A life-long mechanic, Nevius is not just interested in preserving Gold Rush-era mining equipment for the future. “I like machinery to run,” he said.

That’s why the History Channel is interested in filming the stamp mill made in 1898 by Joshua Hendy Ironworks of San Francisco; it’s the only one the station’s crew could find that is fully operational.

Nevius first heard about the stamp three years ago, and he traveled with a crew to Coarsegold near Mariposa to salvage the 12,000-pound relic, then buried under a collapsed building.

Stamp mills were used to crush ore so gold could be extracted. The stamps in Nevius’ latest acquisition weigh 1,000 pounds each.

The Native Sons crew disassembled the machine and hauled it to Nevada City, where Nevius restored it to working condition. He consults his collection of historic books, cannibalizes parts from other equipment, and fabricates parts when needed to do his restoration work.

The 1898 stamp occupies a prominent place at Nevius’ home off Cement Hill Road. A stickler for detail, he has added ore cars, an ore bin, and other necessary equipment to the display.

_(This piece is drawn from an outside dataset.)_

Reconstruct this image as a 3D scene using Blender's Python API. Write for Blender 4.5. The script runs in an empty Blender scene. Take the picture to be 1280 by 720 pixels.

He has an extensive collection of Pelton and other water wheels, and several monitors – water cannons used in hydraulic mining – from a fence around his back yard. His collection includes a stamp mill made at the Miners Foundry in 1904.

The Native Sons are active in preserving the state’s history, and Nevius is glad to host school classes and individuals who want to see his collection.

“Our whole desire is to preserve California history,” he said. “I’m doing as much as I can to preserve items made in this area.”